* Material provided:

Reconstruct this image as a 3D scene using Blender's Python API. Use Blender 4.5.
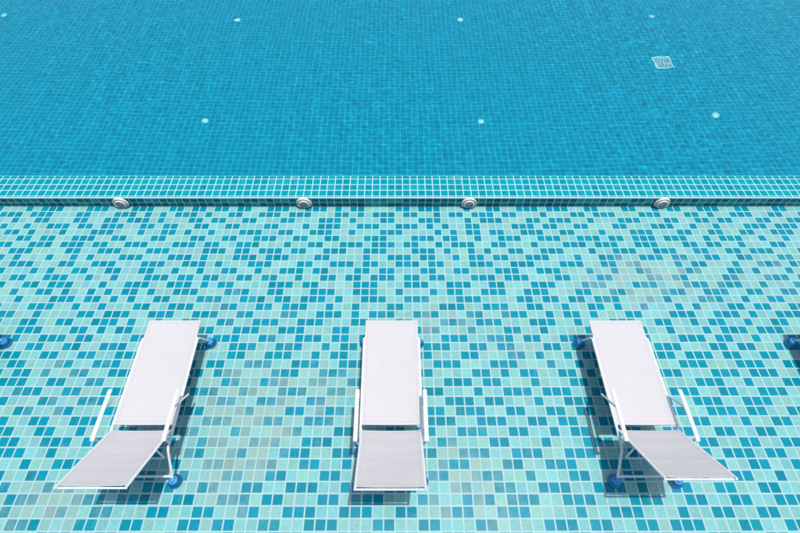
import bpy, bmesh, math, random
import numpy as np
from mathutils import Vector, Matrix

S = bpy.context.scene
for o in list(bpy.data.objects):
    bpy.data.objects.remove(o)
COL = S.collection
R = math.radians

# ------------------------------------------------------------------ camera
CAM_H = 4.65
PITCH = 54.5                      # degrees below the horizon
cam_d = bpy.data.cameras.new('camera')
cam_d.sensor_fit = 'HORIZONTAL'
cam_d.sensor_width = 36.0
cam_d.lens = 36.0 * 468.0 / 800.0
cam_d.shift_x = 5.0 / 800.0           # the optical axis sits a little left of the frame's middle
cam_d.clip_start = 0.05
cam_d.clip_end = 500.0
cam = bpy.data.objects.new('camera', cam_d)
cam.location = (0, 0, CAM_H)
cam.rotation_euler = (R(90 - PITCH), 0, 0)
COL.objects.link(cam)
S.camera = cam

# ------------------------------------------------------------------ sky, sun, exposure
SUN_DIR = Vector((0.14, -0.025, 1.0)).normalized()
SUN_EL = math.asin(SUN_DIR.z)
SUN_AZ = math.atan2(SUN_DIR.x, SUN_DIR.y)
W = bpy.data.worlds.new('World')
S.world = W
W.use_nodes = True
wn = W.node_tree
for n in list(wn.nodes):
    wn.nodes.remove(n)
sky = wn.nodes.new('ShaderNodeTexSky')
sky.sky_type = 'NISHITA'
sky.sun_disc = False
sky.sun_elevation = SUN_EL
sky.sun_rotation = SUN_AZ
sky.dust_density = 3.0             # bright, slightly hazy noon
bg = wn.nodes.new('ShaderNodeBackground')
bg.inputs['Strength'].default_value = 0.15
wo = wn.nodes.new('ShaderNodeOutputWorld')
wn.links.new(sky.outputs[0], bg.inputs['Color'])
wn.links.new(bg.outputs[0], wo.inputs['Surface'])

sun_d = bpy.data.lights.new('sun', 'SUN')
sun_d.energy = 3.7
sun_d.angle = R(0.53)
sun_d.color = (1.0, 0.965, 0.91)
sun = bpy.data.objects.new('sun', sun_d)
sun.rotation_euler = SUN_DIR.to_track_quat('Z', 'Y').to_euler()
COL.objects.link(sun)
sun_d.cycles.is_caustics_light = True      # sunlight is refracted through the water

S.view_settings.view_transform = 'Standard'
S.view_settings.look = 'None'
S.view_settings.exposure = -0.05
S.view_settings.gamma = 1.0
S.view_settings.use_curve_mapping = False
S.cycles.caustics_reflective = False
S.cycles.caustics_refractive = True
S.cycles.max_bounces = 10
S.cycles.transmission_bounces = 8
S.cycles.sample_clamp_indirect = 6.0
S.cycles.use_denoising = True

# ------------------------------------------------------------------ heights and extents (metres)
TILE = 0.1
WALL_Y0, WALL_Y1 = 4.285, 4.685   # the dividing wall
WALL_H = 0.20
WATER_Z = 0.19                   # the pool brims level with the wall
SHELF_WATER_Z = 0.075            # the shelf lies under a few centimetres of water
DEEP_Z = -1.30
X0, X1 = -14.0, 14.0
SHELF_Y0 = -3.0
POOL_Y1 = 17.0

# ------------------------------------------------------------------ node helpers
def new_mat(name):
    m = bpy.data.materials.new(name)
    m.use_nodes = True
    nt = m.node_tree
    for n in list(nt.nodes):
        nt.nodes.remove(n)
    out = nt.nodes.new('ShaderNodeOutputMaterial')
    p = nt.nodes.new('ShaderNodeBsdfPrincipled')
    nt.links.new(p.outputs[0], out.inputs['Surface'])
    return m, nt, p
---
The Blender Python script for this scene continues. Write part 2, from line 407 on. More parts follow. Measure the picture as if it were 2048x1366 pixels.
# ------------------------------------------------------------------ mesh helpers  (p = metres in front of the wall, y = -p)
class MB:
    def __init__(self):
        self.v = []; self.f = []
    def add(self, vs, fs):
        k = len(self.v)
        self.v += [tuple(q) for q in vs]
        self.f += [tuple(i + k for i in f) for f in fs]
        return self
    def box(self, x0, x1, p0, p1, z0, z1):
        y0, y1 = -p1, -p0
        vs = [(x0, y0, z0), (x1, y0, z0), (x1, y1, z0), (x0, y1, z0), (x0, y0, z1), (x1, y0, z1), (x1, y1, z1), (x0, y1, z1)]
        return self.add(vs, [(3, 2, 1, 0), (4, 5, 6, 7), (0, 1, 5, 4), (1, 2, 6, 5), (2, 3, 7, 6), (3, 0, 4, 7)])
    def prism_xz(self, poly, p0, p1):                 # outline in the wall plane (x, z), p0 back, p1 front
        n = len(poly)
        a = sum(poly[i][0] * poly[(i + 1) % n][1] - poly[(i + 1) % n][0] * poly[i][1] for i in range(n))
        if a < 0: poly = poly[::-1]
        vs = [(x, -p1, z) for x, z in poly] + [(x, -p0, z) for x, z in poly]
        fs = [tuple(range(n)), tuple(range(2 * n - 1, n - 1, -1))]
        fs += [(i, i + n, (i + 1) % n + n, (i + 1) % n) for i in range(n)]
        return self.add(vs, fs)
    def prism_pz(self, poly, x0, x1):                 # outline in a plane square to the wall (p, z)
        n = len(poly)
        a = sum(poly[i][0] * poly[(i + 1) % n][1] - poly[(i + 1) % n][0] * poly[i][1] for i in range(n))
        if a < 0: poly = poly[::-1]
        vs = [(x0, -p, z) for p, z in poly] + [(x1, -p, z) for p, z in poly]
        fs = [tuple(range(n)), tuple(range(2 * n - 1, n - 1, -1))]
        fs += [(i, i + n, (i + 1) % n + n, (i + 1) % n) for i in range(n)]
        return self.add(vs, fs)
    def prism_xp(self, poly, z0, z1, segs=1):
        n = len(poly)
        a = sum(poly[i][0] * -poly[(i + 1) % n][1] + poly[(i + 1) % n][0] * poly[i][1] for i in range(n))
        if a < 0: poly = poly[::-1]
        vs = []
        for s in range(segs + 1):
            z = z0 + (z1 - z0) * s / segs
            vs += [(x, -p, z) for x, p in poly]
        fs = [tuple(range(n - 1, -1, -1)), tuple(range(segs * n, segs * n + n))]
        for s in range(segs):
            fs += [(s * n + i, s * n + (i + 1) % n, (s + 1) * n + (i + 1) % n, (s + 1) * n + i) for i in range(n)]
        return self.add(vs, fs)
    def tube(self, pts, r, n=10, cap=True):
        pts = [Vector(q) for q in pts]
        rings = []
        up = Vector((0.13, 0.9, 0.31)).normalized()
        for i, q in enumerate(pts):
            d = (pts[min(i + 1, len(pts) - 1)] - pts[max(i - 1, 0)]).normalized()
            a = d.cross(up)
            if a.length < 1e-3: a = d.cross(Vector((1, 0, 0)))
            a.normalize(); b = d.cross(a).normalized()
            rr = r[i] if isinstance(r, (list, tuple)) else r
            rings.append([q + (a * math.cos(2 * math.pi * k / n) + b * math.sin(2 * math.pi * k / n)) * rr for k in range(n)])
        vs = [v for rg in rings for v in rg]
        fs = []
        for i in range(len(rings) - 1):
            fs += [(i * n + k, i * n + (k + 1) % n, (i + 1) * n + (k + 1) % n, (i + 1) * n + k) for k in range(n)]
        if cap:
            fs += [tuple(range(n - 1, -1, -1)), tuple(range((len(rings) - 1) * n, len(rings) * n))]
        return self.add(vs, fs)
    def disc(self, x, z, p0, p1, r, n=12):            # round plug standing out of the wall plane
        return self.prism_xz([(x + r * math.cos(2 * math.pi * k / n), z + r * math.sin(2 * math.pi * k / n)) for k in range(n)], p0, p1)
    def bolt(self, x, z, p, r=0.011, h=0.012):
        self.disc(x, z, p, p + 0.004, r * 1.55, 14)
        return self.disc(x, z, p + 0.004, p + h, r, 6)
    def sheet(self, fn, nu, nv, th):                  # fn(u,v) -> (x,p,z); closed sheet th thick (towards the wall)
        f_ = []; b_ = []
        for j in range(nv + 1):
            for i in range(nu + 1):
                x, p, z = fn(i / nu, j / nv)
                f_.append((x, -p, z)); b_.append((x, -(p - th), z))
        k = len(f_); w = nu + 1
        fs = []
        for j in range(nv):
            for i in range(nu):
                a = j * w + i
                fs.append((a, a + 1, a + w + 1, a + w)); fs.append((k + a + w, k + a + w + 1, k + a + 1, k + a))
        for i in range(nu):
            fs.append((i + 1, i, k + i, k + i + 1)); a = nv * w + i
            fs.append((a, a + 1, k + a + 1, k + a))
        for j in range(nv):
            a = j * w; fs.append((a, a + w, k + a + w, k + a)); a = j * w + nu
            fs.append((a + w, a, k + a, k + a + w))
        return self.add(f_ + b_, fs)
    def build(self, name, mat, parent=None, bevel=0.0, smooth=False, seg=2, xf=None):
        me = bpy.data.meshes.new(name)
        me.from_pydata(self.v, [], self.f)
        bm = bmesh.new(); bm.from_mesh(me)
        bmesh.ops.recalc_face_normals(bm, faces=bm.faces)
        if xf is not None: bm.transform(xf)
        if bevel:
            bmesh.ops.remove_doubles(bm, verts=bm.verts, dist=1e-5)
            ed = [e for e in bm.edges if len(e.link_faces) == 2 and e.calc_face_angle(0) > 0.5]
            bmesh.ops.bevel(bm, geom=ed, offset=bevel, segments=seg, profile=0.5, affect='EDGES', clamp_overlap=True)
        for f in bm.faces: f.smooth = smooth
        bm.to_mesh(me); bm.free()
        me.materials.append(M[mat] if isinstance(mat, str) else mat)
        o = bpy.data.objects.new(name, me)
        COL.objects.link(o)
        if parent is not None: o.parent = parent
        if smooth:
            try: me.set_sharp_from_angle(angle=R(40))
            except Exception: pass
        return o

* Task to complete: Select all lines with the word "scene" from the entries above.

* Solution:
Reconstruct this image as a 3D scene using Blender's Python API. Use Blender 4.5.
S = bpy.context.scene
The Blender Python script for this scene continues. Write part 2, from line 407 on. More parts follow. Measure the picture as if it were 2048x1366 pixels.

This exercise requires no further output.